Lincoln y Cataluña
De Riquer recuerda que el artículo 2 de la Constitución sobre la unidad de España no es fruto del consenso sino de la imposición
En los momentos de cambios políticos profundos sucede en ocasiones que la causa de los perdedores se reviste de nuevos ropajes, adopta formas de los vencedores y así logra salvar por lo menos parte de sus intereses. Es el proceso narrado por el príncipe de Lampedusa en la novela El gatopardo, por ejemplo. Que todo cambie para que algo esencial permanezca. Para su desgracia, Cataluña es en parte víctima de una de estas situaciones. Y lo es porque, en su momento, 1978, sus representantes cedieron ante los herederos del franquismo en una cuestión de principio de la que desde entonces son prisioneros.
No siempre quienes intentan esta operación consiguen su objetivo. Steven Spielberg ha diseccionado con encomiable voluntad pedagógica en su última película, dedicada al presidente de Estados Unidos Abraham Lincoln, un episodio político de este tipo, relativo nada más y nada menos que a la supresión de la esclavitud en Norteamérica. En enero de 1863, en plena guerra civil con los estados del sur, Lincoln había promulgado la emancipación de todos los esclavos en los estados que dos años antes se habían rebelado, precisamente para mantener su régimen esclavista. Todos aquellos esclavos habían pasado a ser “libres para siempre”. La guerra, sin embargo, duró todavía otros dos años y a pesar de que las expectativas militares eran desfavorables a los sudistas, Lincoln sabía que no era lo mismo emancipar legalmente a millones de esclavos que poner fin al sistema económico y social esclavista. Sabía que este podía perdurar incluso en caso de derrota militar sudista. Por esta razón, impulsó con toda su energía la aprobación de una enmienda a la Constitución, la decimotercera, que pondría fuera de la ley al sistema esclavista en sí mismo. Sin ninguna concesión.
La batalla política para aprobar aquella enmienda fue durísima y puso en evidencia que el esclavismo tenía sus partidarios en todos los partidos y más allá de los estados del sur. O, por lo menos, que para una parte de los políticos de la época era una cuestión perfectamente aplazable si, como era el caso, los estados del sur ofrecían poner fin a la cruel guerra a cambio de mantener el sistema esclavista. Lincoln no transigió. Y antepuso la urgencia de aprobar la enmienda constitucional, en junio de 1865, a la de negociar la rendición de los sudistas, que llegó meses después.
Un historiador catalán,Borja de Riquer, explicó la semana pasada en un coloquio en la Universidad Pompeu Fabra (UPF) las a su juicio nocivas consecuencias que tiene para el actual régimen político español, y para Cataluña en particular, que quienes habían sido los partidarios del régimen militar antidemocrático y centralista lograran imponer aspectos esenciales de su ideario en la futura Constitución española.
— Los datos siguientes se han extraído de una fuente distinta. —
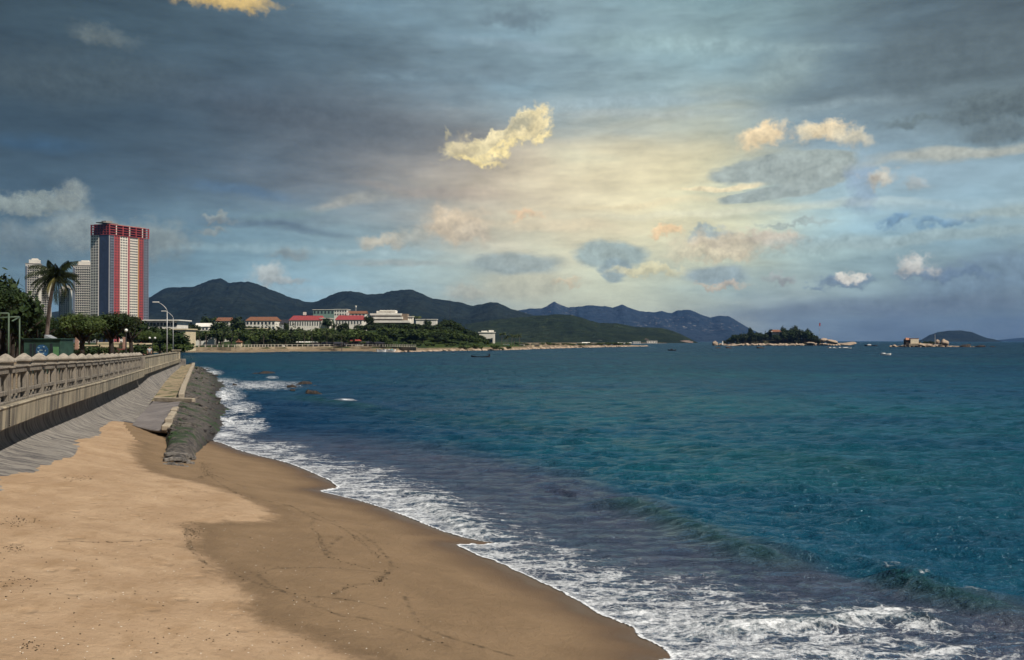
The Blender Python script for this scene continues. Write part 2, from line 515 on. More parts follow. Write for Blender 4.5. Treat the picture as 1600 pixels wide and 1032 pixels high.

Sucedió en Madrid algo muy parecido al Washington de Abraham Lincoln en 1865 evocado por Spielberg. En 1978 se redactaba en la capital de España un proyecto de Constitución en el que, junto con la causa de las libertades democráticas estaban también en juego las libertades nacionales de Cataluña y Euskadi. Estaba claro para todos que el régimen militar había sido políticamente derrotado. Y que iba a ser sustituido por un sistema democrático. También estaba claro que Cataluña y Euskadi iban a tener sus libertades nacionales. El presidente de la Generalitat había vuelto del exilio y ocupaba de nuevo su despacho en el palacio de la plaza de Sant Jaume. Sin embargo, en aquel crucial momento, los debilitados partidarios de la dictadura lograron imponer en la nueva constitución su particular definición nacional de España, la que habían impuesto por la vía de la armas en 1939.
El historiador Borja de Riquer tomó de uno de los ponentes de la Constitución en 1978, el comunista Jordi Solé Tura, la descripción del momento en que uno de los representantes del partido creado por los herederos del franquismo entregó a los demás ponentes el redactado final que debía tener el artículo 2 de la futura Constitución. Dijo que venía “de las alturas”, en referencia al Palacio de la Moncloa y a los aparatos estatales procedentes de la dictadura, incluido el militar, por supuesto. Afirmaba la “indisoluble unidad de la nación española” y debía ser adoptado sin tocar una coma.
En la Cataluña de 1978 no rigió la claridad de ideas que Spielberg describe en su obra sobre Lincoln y la abolición de la esclavitud. Y así fue como se cerró la vía para que la vigente Constitución reconociera abiertamente la plurinacionalidad del nuevo Estado. En el debate celebrado en la UPF, Borja de Riquer lamentó que, 34 años después, las ideas de los franquistas sean las que condicionen todavía el debate político y, en particular, que sean esgrimidas por sus partidarios como fruto de un consenso cuando en realidad son producto de la imposición.